Bertrand Creek Watershed Group Environmental Farm Plan
Project Description
The Bertrand Creek Watershed is the largest of the major tributaries entering the Lower Nooksack River and is a critical habitat for fish and wildlife. Falling primarily in the BC Agriculture Land Reserve the recent water sampling done by the BC Ministry of Environment and Climate Change Strategy has identified high levels of fecal coliforms and E. coli where its watercourses discharge into the United States.
The Food and Agriculture Institute in collaboration with the Agriculture Research and Development Corporation (ARDCorp), who runs the Group Environmental Farm Plan (EFP) program that assists farmers in reducing the environmental risks and threats associated with their operations, delivered a report to address water quality issues in the Bertrand Creek Watershed. The report included an examination of watershed management strategies, a summary of engagement activities with farmers carried out within the Bertrand Creek Watershed in February 2021, and delivered a set of recommendations for the next steps to serve as a basis for a Group EFP program.
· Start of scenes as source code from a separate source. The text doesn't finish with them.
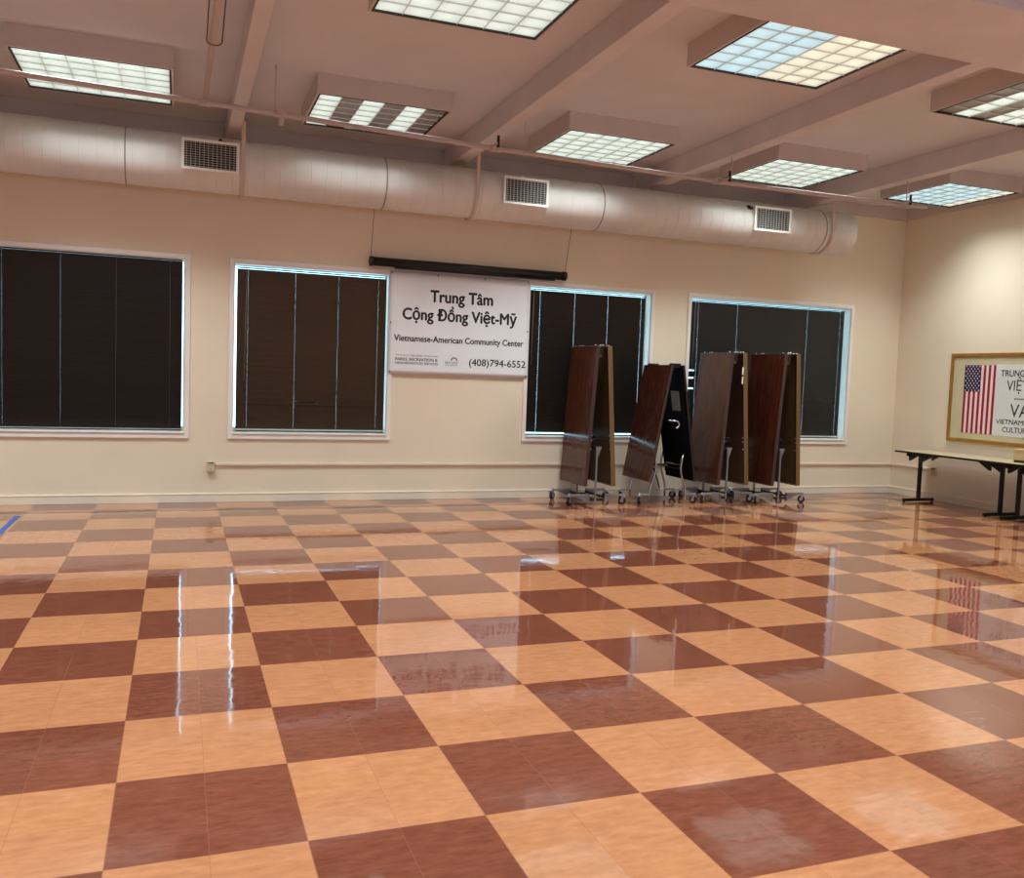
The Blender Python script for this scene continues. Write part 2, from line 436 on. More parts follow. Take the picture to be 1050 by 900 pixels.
for hx in (.80, 3.32, 8.22):
    b = B(); pts = [(hx, 0.0, CEIL-dz-.02)] if False else []
    b.box(hx-.019, hx+.019, -.30, -.296, .0, CEIL-dz if hx > 8 else ZB+.06-dz)
    seg = 16
    for kk in range(seg):
        a0, a1 = math.pi+math.pi*kk/seg, math.pi+math.pi*(kk+1)/seg
        ro, ri = dr+.0215, dr+.018
        p = lambda a, r, xx: (xx, r*math.cos(a), r*math.sin(a))
        b.hexa([p(a0, ri, hx-.019), p(a0, ri, hx+.019), p(a0, ro, hx+.019), p(a0, ro, hx-.019)],
               [p(a1, ri, hx-.019), p(a1, ri, hx+.019), p(a1, ro, hx+.019), p(a1, ro, hx-.019)])
    b.box(hx-.019, hx+.019, .296, .30, .0, CEIL-dz if hx > 8 else ZB+.06-dz)
    b.build('hanger_strap', M['strap'], duct)
# grilles on the duct
for gi, (gx, say) in enumerate([(.205, ''), (3.62, ''), (6.99, '')]):
    yl = 6.84-dy; z0, z1 = 3.492-dz, 3.80-dz; x0, x1 = gx, gx+.553
    fr = .028; b = B()
    b.box(x0, x1, yl, yl+.014, z0, z0+fr); b.box(x0, x1, yl, yl+.014, z1-fr, z1)
    b.box(x0, x0+fr, yl, yl+.014, z0+fr, z1-fr); b.box(x1-fr, x1, yl, yl+.014, z0+fr, z1-fr)
    # collar from the frame back into the duct
    b.box(x0+.02, x0+.026, yl+.014, yl+.26, z0+.016, z1-.016); b.box(x1-.026, x1-.02, yl+.014, yl+.26, z0+.016, z1-.016)
    b.box(x0+.02, x1-.02, yl+.014, yl+.26, z0+.012, z0+.018); b.box(x0+.02, x1-.02, yl+.014, yl+.26, z1-.018, z1-.012)
    g = b.build('air_grille', M['grille'], duct, .003)
    b = B(); b.box(x0+.026, x1-.026, yl+.024, yl+.027, z0+.018, z1-.018); b.build('duct_shade_plate', M['duct_shade'], g)  # dark plate paints the shade inside the duct opening
    b = B(); nb = 11
    for k in range(nb):
        zc = z0+fr+(z1-z0-2*fr)*(k+.5)/nb; th = math.radians(18)
        b.hexa([(x0+fr, yl+.004, zc-.002), (x1-fr, yl+.004, zc-.002), (x1-fr, yl+.004, zc+.002), (x0+fr, yl+.004, zc+.002)],
               [(x0+fr, yl+.012, zc-.001), (x1-fr, yl+.012, zc-.001), (x1-fr, yl+.012, zc+.003), (x0+fr, yl+.012, zc+.003)])
    b.build('louver_blades', M['blade'], g)
    b = B(); nv = 12
    for k in range(nv):
        xc = x0+fr+(x1-x0-2*fr)*(k+.5)/nv
        b.box(xc-.0022, xc+.0022, yl+.014, yl+.022, z0+fr, z1-fr)
    b.build('rear_vanes', M['blade'], g)
    b = B(); hx = x0+(.40 if gi == 0 else .27 if gi == 1 else -.03); zz = z1 if gi < 2 else z1-.03
    b.box(hx-.03, hx+.03, yl+.05, yl+.075, zz-.01, zz+.018); b.box(hx-.045, hx-.015, yl+.045, yl+.08, zz+.012, zz+.034)
    b.build('damper_lever', M['head'] if gi != 1 else M['grille'], g, .004)
    g['label'] = ['white duct grille with black damper lever, at the left beam', 'white duct grille above the banner and third window', 'white duct grille nearest the capped end'][gi]

# ------------------------------------------------------------------ sprinkler pipe
pipe = thing('sprinkler_pipe', (0, 5.5, 3.72), 'thin pinkish sprinkler pipe crossing below the ceiling lights', 'pipe')
def P(x, dyy, z): return (x, dyy, z-3.72)
run = [P(-7.9, -.3, 3.91), P(-1.12, 0, 3.83), P(.66, 0, 3.79), P(3.12, 0, 3.725), P(5.7, 0, 3.685), P(8.0, 0, 3.69), P(8.42, 0, 3.70)]
b = B(); b.tube(run, .024, 12); b.build('main_pipe', M['pipe'], pipe)
b = B(); b.tube([P(.39, 0, 3.83), P(.405, -1.6, 3.835), P(.43, -4.6, 3.84)], .024, 12); b.build('branch_pipe', M['pipe'], pipe)
def zmain(x):
    for p, q in zip(run, run[1:]):
        if p[0] <= x <= q[0]: return p[2]+(q[2]-p[2])*(x-p[0])/(q[0]-p[0])
    return run[-1][2]
for x in (.39, 1.03, 3.05, 5.55, 8.1):
    z = zmain(x); b = B(); b.tube([(x-.05, 0, z), (x+.05, 0, z)], .034, 12); b.tube([(x, 0, z), (x, -.055, z+.004)], .032, 12); b.build('tee_fitting', M['pipe'], pipe)
for x, kind in ((1.03, 'down'), (3.0, 'side'), (5.55, 'side'), (7.95, 'side')):
    z = zmain(x); b = B()
    if kind == 'down':
        b.tube([(x, 0, z), (x, 0, z-.10)], [.02, .024], 10)
        b.build('drop_nipple', M['pipe'], pipe)
    else:
        b.tube([(x+.05, 0, z), (x, -.10, z-.015), (x-.01, -.26, z-.02)], .02, 10); nip = b.build('drop_nipple', M['pipe'], pipe)
        b = B(); b.tube([(x-.01, -.25, z-.02), (x-.01, -.25, z-.035), (x-.01, -.25, z-.05), (x-.01, -.25, z+.05), (x-.01, -.25, z+.054)], [.012, .012, .016, .012, .02], 10)
        b.build('sprinkler_head', M['head'], pipe)
for x in (.98, 3.35, 5.72, 8.12):
    z = zmain(x); b = B(); b.tube([(x, 0, z+.02), (x, 0, CEIL-3.72)], .006, 6); b.tube([(x-.012, 0, z), (x+.012, 0, z)], .03, 10); b.build('hanger_rod', M['pipe'], pipe)
b = B(); pts = []
for kk in range(13):
    a = math.pi*kk/12; pts.append((.415+.052*math.cos(a), -1.5, 3.835-3.72-.03*math.sin(a)-.012))
pts = [(.477, -2.7, CEIL-3.72)]+pts+[(.373, -2.7, CEIL-3.72)]
b.tube(pts, .005, 6); b.build('hanger_loop', M['wire'], pipe)

# ------------------------------------------------------------------ ceiling lights
def fixture(x0, x1, y0, y1, cols, say, lit=1.0, tint=(.88, 1, 1.06)):
    cx, cy = (x0+x1)/2, (y0+y1)/2; hx, hy = (x1-x0)/2, (y1-y0)/2
    t = thing('ceiling_light', (cx, cy, ZL), say, 'ceiling light', 'box-mounted ceiling lights')
    h = CEIL-ZL; w = .02; b = B()
    b.box(-hx-w, hx+w, -hy-w, -hy, 0, h); b.box(-hx-w, hx+w, hy, hy+w, 0, h)
    b.box(-hx-w, -hx, -hy, hy, 0, h); b.box(hx, hx+w, -hy, hy, 0, h)
    b.build('box_housing', M['boxpaint'], t, .002)
    b = B(); r = .014
    b.box(-hx, hx, -hy, -hy+r, -.003, .03); b.box(-hx, hx, hy-r, hy, -.003, .03)
    b.box(-hx, -hx+r, -hy+r, hy-r, -.003, .03); b.box(hx-r, hx, -hy+r, hy-r, -.003, .03)
    b.build('gasket_rim', M['rim'], t)
    # lens columns
    mats = []; b = B(); nx = len(cols); ax, ay = hx-r, hy-r
    for k, c in enumerate(cols):
        if M[c] not in mats: mats.append(M[c])
        b.mi = mats.index(M[c]); xa = -ax+2*ax*k/nx; xb = -ax+2*ax*(k+1)/nx
        b.box(xa, xb, -ay, ay, .012, .02)
    b.build('lens', mats, t)
    b = B()
    for k in range(1, 6):
        xx = -ax+2*ax*k/6; b.box(xx-.0015, xx+.0015, -ay, ay, .001, .012)
        yy = -ay+2*ay*k/6; b.box(-ax, ax, yy-.0015, yy+.0015, .001, .012)
    b.build('louver_grid', M['louver'], t)
    if lit: lamp(cx, cy, 2*ax, 2*ay, lit, tint)
    return t
POWER = 43.5
def lamp(x, y, sx, sy, k, tint=(.88, 1, 1.06)):
    L = bpy.data.lights.new('fluorescent_tubes', 'AREA'); L.shape = 'RECTANGLE'; L.size = sx*.95; L.size_y = sy*.95
    L.energy = POWER*k; L.color = tint; L.spread = math.radians(117)
    o = bpy.data.objects.new('fluorescent_tubes', L); C.objects.link(o); o.location = (x, y, ZL-.012)
    return o
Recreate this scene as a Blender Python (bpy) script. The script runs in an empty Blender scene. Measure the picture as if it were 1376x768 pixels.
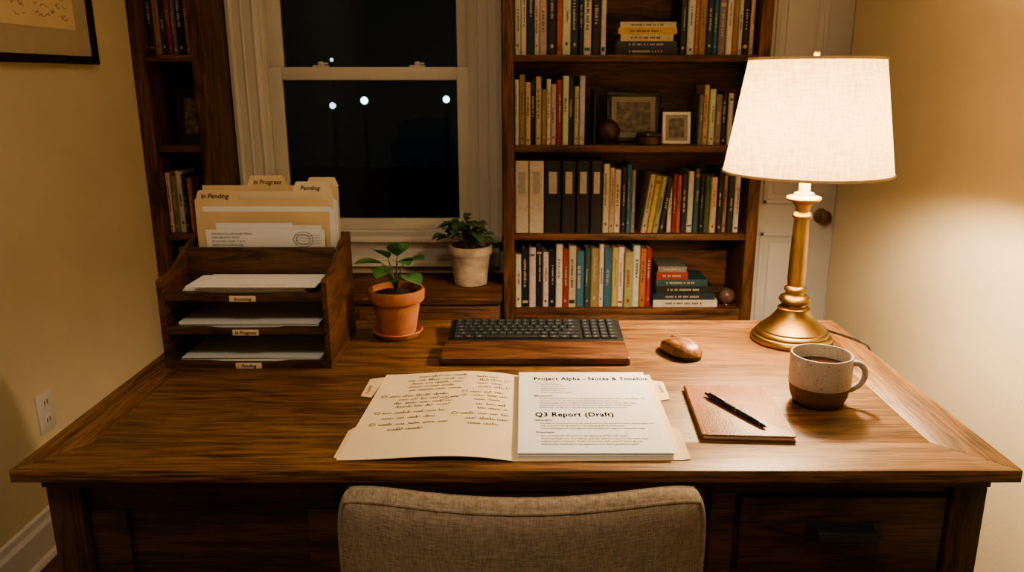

The Bertrand Creek Watershed is within an area known as “Sehkomehkl” to the First Nations communities who inhabited the place for thousands of years, now commonly known as Bertrand Creek. Bertrand Creek spans and drains an area of over 4,000 hectares that provides habitat for a variety of mammals, birds, insects, amphibians, fish (including Coho salmon), and other species, and it serves as critical the only place in the world that provides habitat for the Salish sucker and Nooksack dace, two endangered fish species.